Entries with scene source code:

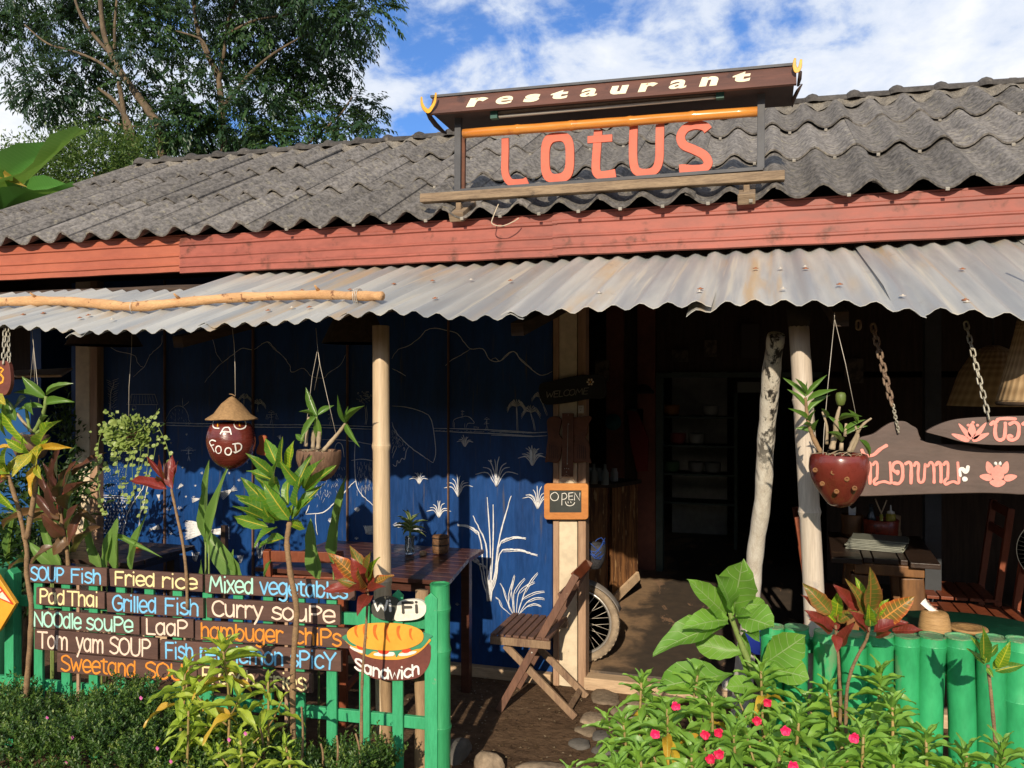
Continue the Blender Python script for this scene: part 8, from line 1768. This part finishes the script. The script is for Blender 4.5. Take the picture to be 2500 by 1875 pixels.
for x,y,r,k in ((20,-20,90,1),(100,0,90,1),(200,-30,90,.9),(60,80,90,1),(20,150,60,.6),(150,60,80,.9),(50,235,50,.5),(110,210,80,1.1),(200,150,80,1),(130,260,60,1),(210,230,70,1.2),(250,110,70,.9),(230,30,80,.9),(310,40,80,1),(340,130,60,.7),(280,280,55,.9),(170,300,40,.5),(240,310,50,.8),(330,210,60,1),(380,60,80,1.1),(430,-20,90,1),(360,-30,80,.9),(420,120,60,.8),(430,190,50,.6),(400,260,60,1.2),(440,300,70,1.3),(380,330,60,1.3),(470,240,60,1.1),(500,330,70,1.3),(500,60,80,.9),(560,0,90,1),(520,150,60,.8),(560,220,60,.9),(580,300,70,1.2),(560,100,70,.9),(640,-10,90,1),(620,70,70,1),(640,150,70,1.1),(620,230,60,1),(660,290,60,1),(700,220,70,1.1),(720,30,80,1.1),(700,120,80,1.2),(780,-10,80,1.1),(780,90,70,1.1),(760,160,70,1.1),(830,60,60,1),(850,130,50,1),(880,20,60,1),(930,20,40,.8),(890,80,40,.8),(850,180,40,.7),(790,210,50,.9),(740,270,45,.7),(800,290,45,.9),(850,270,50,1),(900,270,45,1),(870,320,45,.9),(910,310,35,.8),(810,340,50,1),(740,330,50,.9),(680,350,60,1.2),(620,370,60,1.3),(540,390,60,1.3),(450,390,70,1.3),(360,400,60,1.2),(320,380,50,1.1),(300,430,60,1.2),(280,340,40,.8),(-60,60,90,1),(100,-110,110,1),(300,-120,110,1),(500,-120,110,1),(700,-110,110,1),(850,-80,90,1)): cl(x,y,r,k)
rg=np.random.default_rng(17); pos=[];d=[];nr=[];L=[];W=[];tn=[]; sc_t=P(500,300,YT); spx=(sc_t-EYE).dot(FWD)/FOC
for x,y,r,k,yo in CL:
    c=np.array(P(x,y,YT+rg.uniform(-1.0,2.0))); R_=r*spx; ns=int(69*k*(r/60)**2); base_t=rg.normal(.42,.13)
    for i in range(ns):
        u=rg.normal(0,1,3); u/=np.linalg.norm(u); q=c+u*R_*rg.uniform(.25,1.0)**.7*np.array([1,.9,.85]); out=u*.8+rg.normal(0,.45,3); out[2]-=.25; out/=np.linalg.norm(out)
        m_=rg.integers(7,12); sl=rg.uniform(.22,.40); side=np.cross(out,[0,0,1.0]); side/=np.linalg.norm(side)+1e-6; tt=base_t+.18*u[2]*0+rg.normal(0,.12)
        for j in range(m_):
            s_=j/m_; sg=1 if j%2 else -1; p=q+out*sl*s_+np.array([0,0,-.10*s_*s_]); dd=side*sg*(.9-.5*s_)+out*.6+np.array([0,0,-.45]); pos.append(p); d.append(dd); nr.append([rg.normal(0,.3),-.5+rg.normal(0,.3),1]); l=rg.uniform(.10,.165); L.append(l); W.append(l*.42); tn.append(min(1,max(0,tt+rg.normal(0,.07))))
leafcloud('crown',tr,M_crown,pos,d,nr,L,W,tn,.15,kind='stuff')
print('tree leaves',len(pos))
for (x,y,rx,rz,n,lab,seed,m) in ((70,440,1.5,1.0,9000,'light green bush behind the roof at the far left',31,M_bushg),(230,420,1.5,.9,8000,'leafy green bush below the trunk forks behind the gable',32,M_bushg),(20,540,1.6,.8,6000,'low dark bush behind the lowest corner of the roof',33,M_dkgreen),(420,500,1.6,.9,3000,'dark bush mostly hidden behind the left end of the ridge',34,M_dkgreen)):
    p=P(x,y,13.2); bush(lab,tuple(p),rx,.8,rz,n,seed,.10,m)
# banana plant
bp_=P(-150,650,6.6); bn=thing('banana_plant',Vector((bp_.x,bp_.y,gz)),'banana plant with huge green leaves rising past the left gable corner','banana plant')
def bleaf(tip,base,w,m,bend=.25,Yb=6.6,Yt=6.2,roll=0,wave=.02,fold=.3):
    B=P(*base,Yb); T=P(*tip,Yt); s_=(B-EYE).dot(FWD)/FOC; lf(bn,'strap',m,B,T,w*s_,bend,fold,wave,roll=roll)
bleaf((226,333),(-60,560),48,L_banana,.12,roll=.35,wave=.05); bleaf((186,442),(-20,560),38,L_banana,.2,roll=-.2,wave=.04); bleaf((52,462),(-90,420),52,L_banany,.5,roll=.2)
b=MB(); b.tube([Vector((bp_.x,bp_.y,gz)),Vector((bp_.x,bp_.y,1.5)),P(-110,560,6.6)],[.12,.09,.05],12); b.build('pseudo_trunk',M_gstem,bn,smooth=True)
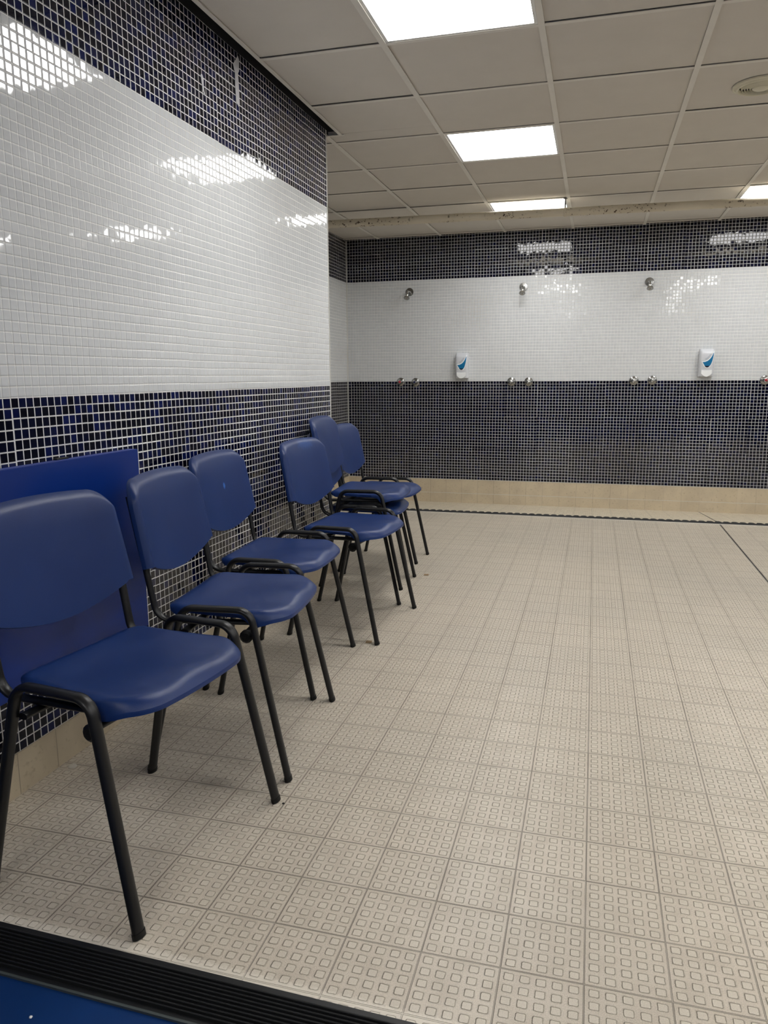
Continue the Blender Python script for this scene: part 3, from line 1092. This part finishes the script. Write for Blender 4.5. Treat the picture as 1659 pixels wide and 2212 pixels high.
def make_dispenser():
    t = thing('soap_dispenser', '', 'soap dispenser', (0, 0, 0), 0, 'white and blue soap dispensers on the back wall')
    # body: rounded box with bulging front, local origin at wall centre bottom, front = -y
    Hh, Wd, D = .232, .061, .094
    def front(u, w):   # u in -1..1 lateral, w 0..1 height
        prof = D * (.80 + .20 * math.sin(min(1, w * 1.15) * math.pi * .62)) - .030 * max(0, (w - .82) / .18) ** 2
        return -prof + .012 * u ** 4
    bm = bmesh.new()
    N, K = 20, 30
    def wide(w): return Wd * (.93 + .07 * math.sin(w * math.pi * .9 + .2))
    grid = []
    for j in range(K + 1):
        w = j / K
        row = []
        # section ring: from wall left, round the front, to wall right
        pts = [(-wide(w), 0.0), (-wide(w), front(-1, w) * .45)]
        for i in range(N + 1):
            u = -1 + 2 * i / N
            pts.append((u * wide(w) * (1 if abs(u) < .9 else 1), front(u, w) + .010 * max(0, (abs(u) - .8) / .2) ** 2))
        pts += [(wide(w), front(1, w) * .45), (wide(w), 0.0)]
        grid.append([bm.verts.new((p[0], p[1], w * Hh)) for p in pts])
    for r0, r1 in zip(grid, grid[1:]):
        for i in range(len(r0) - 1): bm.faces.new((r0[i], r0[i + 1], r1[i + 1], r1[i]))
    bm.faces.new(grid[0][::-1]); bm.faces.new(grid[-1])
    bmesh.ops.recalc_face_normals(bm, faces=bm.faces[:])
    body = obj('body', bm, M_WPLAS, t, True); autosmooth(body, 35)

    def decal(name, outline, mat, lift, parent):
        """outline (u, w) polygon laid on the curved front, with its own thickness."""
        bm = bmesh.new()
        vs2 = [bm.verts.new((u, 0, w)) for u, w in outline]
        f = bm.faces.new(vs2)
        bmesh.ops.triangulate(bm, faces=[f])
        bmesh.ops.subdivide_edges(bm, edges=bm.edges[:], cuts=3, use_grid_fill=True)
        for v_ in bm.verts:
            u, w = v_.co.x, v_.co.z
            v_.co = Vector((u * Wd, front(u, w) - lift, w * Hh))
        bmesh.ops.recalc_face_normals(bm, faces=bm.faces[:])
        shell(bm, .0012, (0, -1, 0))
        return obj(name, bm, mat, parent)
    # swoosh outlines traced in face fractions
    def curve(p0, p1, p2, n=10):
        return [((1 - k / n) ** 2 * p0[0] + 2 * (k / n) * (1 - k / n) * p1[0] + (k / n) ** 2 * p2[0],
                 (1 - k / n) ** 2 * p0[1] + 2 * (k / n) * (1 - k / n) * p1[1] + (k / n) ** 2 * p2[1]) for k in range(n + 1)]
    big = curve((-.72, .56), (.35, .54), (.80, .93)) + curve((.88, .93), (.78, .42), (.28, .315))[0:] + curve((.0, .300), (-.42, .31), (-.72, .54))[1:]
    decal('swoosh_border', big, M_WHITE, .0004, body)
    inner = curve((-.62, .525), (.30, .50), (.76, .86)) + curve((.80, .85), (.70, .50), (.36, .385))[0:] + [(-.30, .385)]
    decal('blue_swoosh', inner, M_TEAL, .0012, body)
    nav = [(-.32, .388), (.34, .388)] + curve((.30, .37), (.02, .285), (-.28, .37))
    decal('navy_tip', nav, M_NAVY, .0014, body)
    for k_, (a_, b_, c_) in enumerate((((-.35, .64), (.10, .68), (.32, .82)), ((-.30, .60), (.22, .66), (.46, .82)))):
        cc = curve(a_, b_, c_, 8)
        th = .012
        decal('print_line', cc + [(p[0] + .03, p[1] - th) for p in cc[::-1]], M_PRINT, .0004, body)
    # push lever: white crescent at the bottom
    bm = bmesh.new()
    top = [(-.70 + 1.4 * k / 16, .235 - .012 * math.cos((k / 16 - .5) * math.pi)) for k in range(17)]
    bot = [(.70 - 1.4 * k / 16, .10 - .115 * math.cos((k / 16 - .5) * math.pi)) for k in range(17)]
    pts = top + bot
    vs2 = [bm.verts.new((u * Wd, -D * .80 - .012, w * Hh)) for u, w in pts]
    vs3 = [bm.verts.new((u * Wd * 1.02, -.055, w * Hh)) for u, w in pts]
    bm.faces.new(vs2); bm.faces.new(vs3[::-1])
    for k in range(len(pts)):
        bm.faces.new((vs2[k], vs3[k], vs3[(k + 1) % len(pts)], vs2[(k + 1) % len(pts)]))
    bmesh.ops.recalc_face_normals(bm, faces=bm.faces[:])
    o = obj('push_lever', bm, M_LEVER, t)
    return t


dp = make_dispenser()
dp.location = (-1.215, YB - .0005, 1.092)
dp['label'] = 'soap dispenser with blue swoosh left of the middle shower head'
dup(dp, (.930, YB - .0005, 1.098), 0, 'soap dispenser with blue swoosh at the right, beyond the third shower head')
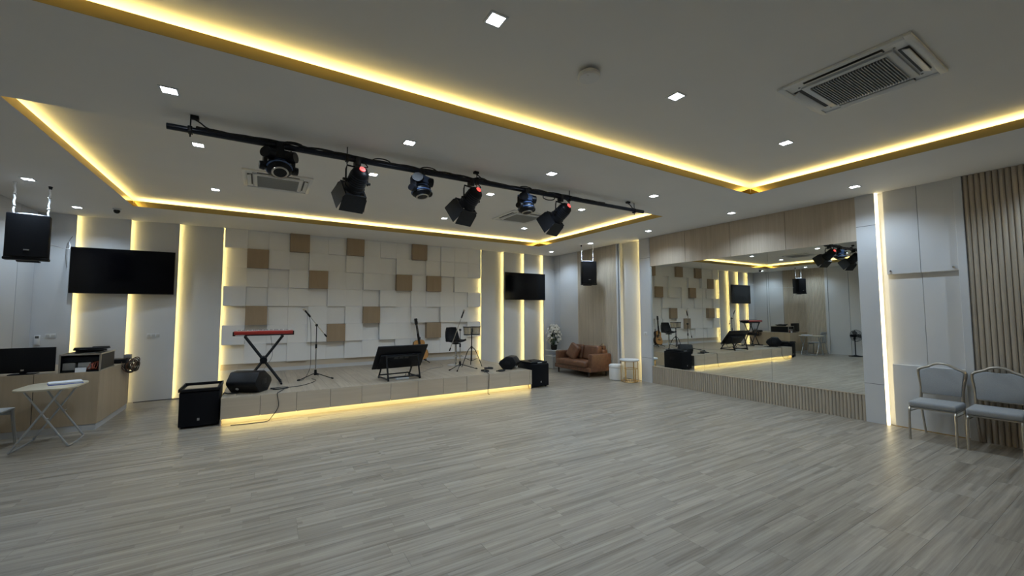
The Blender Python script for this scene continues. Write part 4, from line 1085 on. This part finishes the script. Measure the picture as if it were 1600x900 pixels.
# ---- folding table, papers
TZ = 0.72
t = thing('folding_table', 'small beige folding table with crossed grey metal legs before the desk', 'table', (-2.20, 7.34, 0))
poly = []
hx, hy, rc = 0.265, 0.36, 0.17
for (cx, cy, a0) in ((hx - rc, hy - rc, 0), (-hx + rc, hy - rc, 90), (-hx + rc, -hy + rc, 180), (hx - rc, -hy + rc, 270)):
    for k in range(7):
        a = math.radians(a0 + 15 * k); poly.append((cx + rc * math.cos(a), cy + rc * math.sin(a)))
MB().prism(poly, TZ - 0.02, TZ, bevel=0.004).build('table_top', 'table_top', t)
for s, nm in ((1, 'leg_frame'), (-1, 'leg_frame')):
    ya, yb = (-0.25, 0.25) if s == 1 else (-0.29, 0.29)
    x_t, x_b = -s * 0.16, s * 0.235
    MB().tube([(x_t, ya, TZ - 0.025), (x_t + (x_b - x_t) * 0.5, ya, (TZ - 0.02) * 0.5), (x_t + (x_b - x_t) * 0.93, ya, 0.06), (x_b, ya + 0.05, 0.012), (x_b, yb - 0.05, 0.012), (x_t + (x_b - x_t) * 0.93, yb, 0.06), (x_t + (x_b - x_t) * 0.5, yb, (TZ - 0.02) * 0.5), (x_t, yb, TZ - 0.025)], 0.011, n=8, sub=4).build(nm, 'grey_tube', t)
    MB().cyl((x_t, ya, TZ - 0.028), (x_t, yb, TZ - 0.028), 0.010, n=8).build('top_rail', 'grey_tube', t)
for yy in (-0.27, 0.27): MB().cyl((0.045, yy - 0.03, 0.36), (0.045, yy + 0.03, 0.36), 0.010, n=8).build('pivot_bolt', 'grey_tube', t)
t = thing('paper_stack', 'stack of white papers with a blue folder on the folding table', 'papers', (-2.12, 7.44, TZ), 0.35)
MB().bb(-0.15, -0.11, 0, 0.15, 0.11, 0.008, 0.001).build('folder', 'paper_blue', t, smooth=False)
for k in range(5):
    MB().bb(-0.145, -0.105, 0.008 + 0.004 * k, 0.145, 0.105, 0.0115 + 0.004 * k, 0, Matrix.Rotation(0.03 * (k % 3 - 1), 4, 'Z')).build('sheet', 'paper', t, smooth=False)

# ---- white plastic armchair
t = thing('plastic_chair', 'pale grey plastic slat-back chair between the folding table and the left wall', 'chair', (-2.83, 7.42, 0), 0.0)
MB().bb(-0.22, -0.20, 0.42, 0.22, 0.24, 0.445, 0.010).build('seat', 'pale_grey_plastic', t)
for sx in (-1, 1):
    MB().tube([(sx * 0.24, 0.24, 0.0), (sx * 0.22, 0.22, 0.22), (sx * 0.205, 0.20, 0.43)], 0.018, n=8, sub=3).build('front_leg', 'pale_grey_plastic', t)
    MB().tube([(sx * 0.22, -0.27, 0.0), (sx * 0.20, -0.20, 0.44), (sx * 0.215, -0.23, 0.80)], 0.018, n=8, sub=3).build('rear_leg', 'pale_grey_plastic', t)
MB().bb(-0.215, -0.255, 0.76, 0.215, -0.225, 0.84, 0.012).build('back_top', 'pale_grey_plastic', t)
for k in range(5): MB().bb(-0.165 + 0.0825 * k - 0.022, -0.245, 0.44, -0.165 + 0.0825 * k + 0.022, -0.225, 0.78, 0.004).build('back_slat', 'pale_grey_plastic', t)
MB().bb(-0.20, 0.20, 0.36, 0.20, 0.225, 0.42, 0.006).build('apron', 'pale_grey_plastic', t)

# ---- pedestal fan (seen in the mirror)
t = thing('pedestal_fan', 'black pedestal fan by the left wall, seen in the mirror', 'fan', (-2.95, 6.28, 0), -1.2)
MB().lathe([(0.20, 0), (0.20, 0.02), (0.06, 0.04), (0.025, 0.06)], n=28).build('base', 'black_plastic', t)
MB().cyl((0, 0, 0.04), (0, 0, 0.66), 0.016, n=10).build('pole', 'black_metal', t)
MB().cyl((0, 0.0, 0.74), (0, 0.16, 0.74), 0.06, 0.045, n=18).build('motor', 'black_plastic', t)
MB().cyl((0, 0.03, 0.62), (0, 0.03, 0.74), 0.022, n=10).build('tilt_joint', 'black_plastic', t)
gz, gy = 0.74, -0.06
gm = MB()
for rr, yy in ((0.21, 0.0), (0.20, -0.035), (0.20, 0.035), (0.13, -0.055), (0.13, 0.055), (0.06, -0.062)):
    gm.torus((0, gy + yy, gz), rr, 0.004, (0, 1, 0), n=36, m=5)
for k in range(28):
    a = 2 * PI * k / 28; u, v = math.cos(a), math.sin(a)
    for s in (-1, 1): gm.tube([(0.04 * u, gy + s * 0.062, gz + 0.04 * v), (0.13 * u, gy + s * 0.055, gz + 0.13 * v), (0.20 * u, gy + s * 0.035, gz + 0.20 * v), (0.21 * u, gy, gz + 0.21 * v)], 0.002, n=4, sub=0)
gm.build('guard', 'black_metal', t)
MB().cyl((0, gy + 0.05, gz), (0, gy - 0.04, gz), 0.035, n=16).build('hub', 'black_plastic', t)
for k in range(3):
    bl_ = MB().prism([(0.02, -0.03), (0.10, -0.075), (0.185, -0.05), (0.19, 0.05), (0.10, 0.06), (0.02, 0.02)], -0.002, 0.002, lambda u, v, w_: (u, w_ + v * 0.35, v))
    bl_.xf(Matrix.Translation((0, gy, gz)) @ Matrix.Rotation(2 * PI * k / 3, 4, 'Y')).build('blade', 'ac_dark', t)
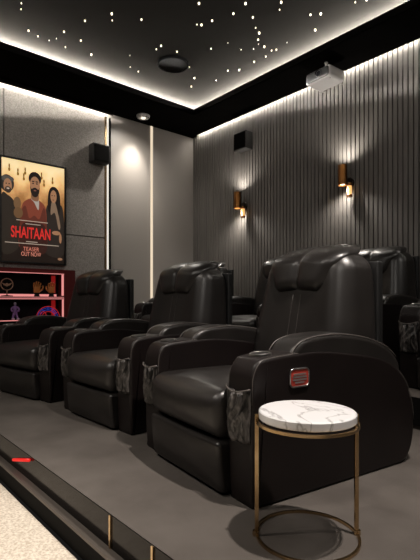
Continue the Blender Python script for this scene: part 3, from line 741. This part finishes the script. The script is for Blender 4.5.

§ **Aim of the exercise**
Which lines contain the word "seed"? Copy each one.

§ **Worked answer**
for (x,y,rx,rz,n,lab,seed,m) in ((70,440,1.5,1.0,9000,'light green bush behind the roof at the far left',31,M_bushg),(230,420,1.5,.9,8000,'leafy green bush below the trunk forks behind the gable',32,M_bushg),(20,540,1.6,.8,6000,'low dark bush behind the lowest corner of the roof',33,M_dkgreen),(420,500,1.6,.9,3000,'dark bush mostly hidden behind the left end of the ridge',34,M_dkgreen)):
    p=P(x,y,13.2); bush(lab,tuple(p),rx,.8,rz,n,seed,.10,m)